═══ Material provided
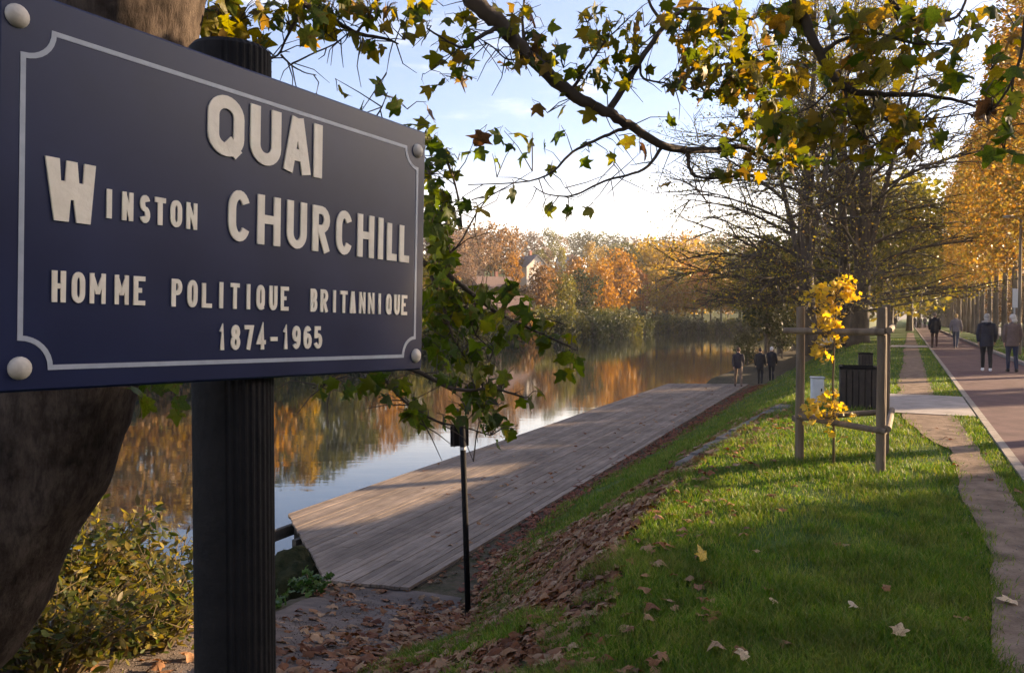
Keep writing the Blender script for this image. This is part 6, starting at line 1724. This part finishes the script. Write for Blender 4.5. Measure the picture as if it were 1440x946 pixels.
for (s, t, X, Y, kd, sz) in pts_:
    size = sz * random.uniform(0.6, 1.2); var = random.randrange(5)
    lift = {'lawn': 0.035, 'slope': 0.01 + random.uniform(0, 0.018), 'asphalt': 0.02, 'red': 0.015, 'deck': 0}[kd]
    z, Rm = leaf_frame(s, t, kd, lift)
    if tot_each[kd] < CAP[kd]:
        tot_each[kd] += 1
        o = link('fallen_leaf', leaf_mesh('dry', var, 'dead_leaf'))
        o.matrix_local = Matrix.Translation((X, Y, z)) @ Rm.to_4x4() @ Matrix.Scale(size, 4)
        tag(o, labs[kd][0], 'leaf', labs[kd][1])
    else:
        mk = 'red_mix' if kd == 'red' else 'dead_mix'
        V_, F_ = DRYV[var]
        sV[mk].append((V_ @ np.array(Rm).T) * size + np.array((X, Y, z))); sF[mk].append(F_ + sn[mk]); sn[mk] += len(V_)
for mk, lb_ in (('dead_mix', 'carpet of dry brown leaves on the bank slope'), ('red_mix', 'band of reddish dead leaves along the deck')):
    if sV[mk]: tag(link('leaf_litter', mesh_np('leaf_litter', np.concatenate(sV[mk]), np.concatenate(sF[mk]), M[mk], True)), lb_, 'leaf litter', kind='stuff')
def lone_leaf(px, py, size, mat, label, var=0, rx=0.5, rz=0.0, lift=0.05):
    p = G(px, py); z = hz_at(p.x, p.y) + lift
    o = link('fallen_leaf', leaf_mesh('dry' if mat != 'yellow_leaf' else 'live', var, mat)); o.matrix_local = Matrix.Translation((p.x, p.y, z)) @ Matrix.Rotation(rz, 4, 'Z') @ Matrix.Rotation(rx, 4, 'X') @ Matrix.Scale(size, 4)
    tag(o, label, 'leaf')
lone_leaf(990, 796, 0.105, 'yellow_leaf', 'bright yellow leaf standing on edge in the middle of the lawn', 1, 1.0, 0.5, 0.05)
lone_leaf(1264, 908, 0.07, 'pale_leaf', 'curled pale yellow leaf near the bottom right of the lawn', 0, 0.7, -0.6, 0.06)
lone_leaf(1206, 864, 0.055, 'pale_leaf', 'small cream leaf above the curled pale one on the lawn', 2, 0.4, 0.8, 0.05)
lone_leaf(1247, 842, 0.05, 'dead_leaf', 'little orange-brown leaf upright in the lawn', 3, 0.8, 0.2, 0.05)
lone_leaf(1428, 852, 0.10, 'pale_leaf', 'tan leaf lying on the dirt path at the right edge', 4, 0.15, 1.2, 0.03)
lone_leaf(1047, 940, 0.07, 'pale_leaf', 'pale leaf at the bottom edge of the lawn in the centre', 1, 0.5, 0.3, 0.05)
lone_leaf(1094, 856, 0.05, 'pale_leaf', 'whitish scrap of leaf in the middle of the lawn below the yellow one', 2, 0.4, 1.3, 0.05)
lone_leaf(1082, 836, 0.06, 'dead_leaf', 'russet leaf just above the whitish scrap on the lawn', 0, 0.4, 2.3, 0.04)
# pebbles on the dirt path
n = 900; s = rng.uniform(2.5, 14, n); t = rng.uniform(0.42, 0.95, n)
C = np.stack([s * US + t * UC, s * UC - t * US, height(s, t) + 0.018], -1)
octa = (np.array([(0.5, 0, 0), (-0.5, 0, 0), (0, 0.5, 0), (0, -0.5, 0), (0, 0, 0.35), (0, 0, -0.3)]), np.array([(0, 2, 4), (2, 1, 4), (1, 3, 4), (3, 0, 4), (2, 0, 5), (1, 2, 5), (3, 1, 5), (0, 3, 5)]))
tag(link('gravel', cloud('gravel', C, rng.uniform(0.005, 0.014, n), M['kerb'], octa)), 'small stones scattered on the worn dirt path', 'gravel', kind='stuff')
n = 2600; s = rng.uniform(3, 7.4, n); t = f_quay(s) - rng.uniform(0.1, 1.6, n)
C = np.stack([s * US + t * UC, s * UC - t * US, height(s, t) + 0.014], -1)
tag(link('gravel', cloud('gravel', C, rng.uniform(0.006, 0.018, n), M['asphalt'], octa)), 'grey grit on the asphalt landing before the deck', 'gravel', kind='stuff')
# ------------------------------------------------------------------ thin evening haze
hm = bpy.data.materials.new('haze'); hm.use_nodes = True
ht = hm.node_tree
for n in list(ht.nodes): ht.nodes.remove(n)
ho_ = ht.nodes.new("ShaderNodeOutputMaterial"); hv = ht.nodes.new("ShaderNodeVolumePrincipled")
hv.inputs['Color'].default_value = (0.95, 0.93, 0.92, 1); hv.inputs['Density'].default_value = 0.00022; hv.inputs['Anisotropy'].default_value = 0.35
ht.links.new(hv.outputs[0], ho_.inputs['Volume'])
hbx = MB(); hbx.box((0, 0, 37), (4400, 4400, 94)); hbo = hbx.build('haze', hm); tag(hbo, kind='stuff')
S.cycles.volume_bounces = 1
══════
- **Exercise**
Except for the pictures, print the data above exactly.

- **Full solution**
Keep writing the Blender script for this image. This is part 6, starting at line 1724. This part finishes the script. Write for Blender 4.5. Measure the picture as if it were 1440x946 pixels.
for (s, t, X, Y, kd, sz) in pts_:
    size = sz * random.uniform(0.6, 1.2); var = random.randrange(5)
    lift = {'lawn': 0.035, 'slope': 0.01 + random.uniform(0, 0.018), 'asphalt': 0.02, 'red': 0.015, 'deck': 0}[kd]
    z, Rm = leaf_frame(s, t, kd, lift)
    if tot_each[kd] < CAP[kd]:
        tot_each[kd] += 1
        o = link('fallen_leaf', leaf_mesh('dry', var, 'dead_leaf'))
        o.matrix_local = Matrix.Translation((X, Y, z)) @ Rm.to_4x4() @ Matrix.Scale(size, 4)
        tag(o, labs[kd][0], 'leaf', labs[kd][1])
    else:
        mk = 'red_mix' if kd == 'red' else 'dead_mix'
        V_, F_ = DRYV[var]
        sV[mk].append((V_ @ np.array(Rm).T) * size + np.array((X, Y, z))); sF[mk].append(F_ + sn[mk]); sn[mk] += len(V_)
for mk, lb_ in (('dead_mix', 'carpet of dry brown leaves on the bank slope'), ('red_mix', 'band of reddish dead leaves along the deck')):
    if sV[mk]: tag(link('leaf_litter', mesh_np('leaf_litter', np.concatenate(sV[mk]), np.concatenate(sF[mk]), M[mk], True)), lb_, 'leaf litter', kind='stuff')
def lone_leaf(px, py, size, mat, label, var=0, rx=0.5, rz=0.0, lift=0.05):
    p = G(px, py); z = hz_at(p.x, p.y) + lift
    o = link('fallen_leaf', leaf_mesh('dry' if mat != 'yellow_leaf' else 'live', var, mat)); o.matrix_local = Matrix.Translation((p.x, p.y, z)) @ Matrix.Rotation(rz, 4, 'Z') @ Matrix.Rotation(rx, 4, 'X') @ Matrix.Scale(size, 4)
    tag(o, label, 'leaf')
lone_leaf(990, 796, 0.105, 'yellow_leaf', 'bright yellow leaf standing on edge in the middle of the lawn', 1, 1.0, 0.5, 0.05)
lone_leaf(1264, 908, 0.07, 'pale_leaf', 'curled pale yellow leaf near the bottom right of the lawn', 0, 0.7, -0.6, 0.06)
lone_leaf(1206, 864, 0.055, 'pale_leaf', 'small cream leaf above the curled pale one on the lawn', 2, 0.4, 0.8, 0.05)
lone_leaf(1247, 842, 0.05, 'dead_leaf', 'little orange-brown leaf upright in the lawn', 3, 0.8, 0.2, 0.05)
lone_leaf(1428, 852, 0.10, 'pale_leaf', 'tan leaf lying on the dirt path at the right edge', 4, 0.15, 1.2, 0.03)
lone_leaf(1047, 940, 0.07, 'pale_leaf', 'pale leaf at the bottom edge of the lawn in the centre', 1, 0.5, 0.3, 0.05)
lone_leaf(1094, 856, 0.05, 'pale_leaf', 'whitish scrap of leaf in the middle of the lawn below the yellow one', 2, 0.4, 1.3, 0.05)
lone_leaf(1082, 836, 0.06, 'dead_leaf', 'russet leaf just above the whitish scrap on the lawn', 0, 0.4, 2.3, 0.04)
# pebbles on the dirt path
n = 900; s = rng.uniform(2.5, 14, n); t = rng.uniform(0.42, 0.95, n)
C = np.stack([s * US + t * UC, s * UC - t * US, height(s, t) + 0.018], -1)
octa = (np.array([(0.5, 0, 0), (-0.5, 0, 0), (0, 0.5, 0), (0, -0.5, 0), (0, 0, 0.35), (0, 0, -0.3)]), np.array([(0, 2, 4), (2, 1, 4), (1, 3, 4), (3, 0, 4), (2, 0, 5), (1, 2, 5), (3, 1, 5), (0, 3, 5)]))
tag(link('gravel', cloud('gravel', C, rng.uniform(0.005, 0.014, n), M['kerb'], octa)), 'small stones scattered on the worn dirt path', 'gravel', kind='stuff')
n = 2600; s = rng.uniform(3, 7.4, n); t = f_quay(s) - rng.uniform(0.1, 1.6, n)
C = np.stack([s * US + t * UC, s * UC - t * US, height(s, t) + 0.014], -1)
tag(link('gravel', cloud('gravel', C, rng.uniform(0.006, 0.018, n), M['asphalt'], octa)), 'grey grit on the asphalt landing before the deck', 'gravel', kind='stuff')
# ------------------------------------------------------------------ thin evening haze
hm = bpy.data.materials.new('haze'); hm.use_nodes = True
ht = hm.node_tree
for n in list(ht.nodes): ht.nodes.remove(n)
ho_ = ht.nodes.new("ShaderNodeOutputMaterial"); hv = ht.nodes.new("ShaderNodeVolumePrincipled")
hv.inputs['Color'].default_value = (0.95, 0.93, 0.92, 1); hv.inputs['Density'].default_value = 0.00022; hv.inputs['Anisotropy'].default_value = 0.35
ht.links.new(hv.outputs[0], ho_.inputs['Volume'])
hbx = MB(); hbx.box((0, 0, 37), (4400, 4400, 94)); hbo = hbx.build('haze', hm); tag(hbo, kind='stuff')
S.cycles.volume_bounces = 1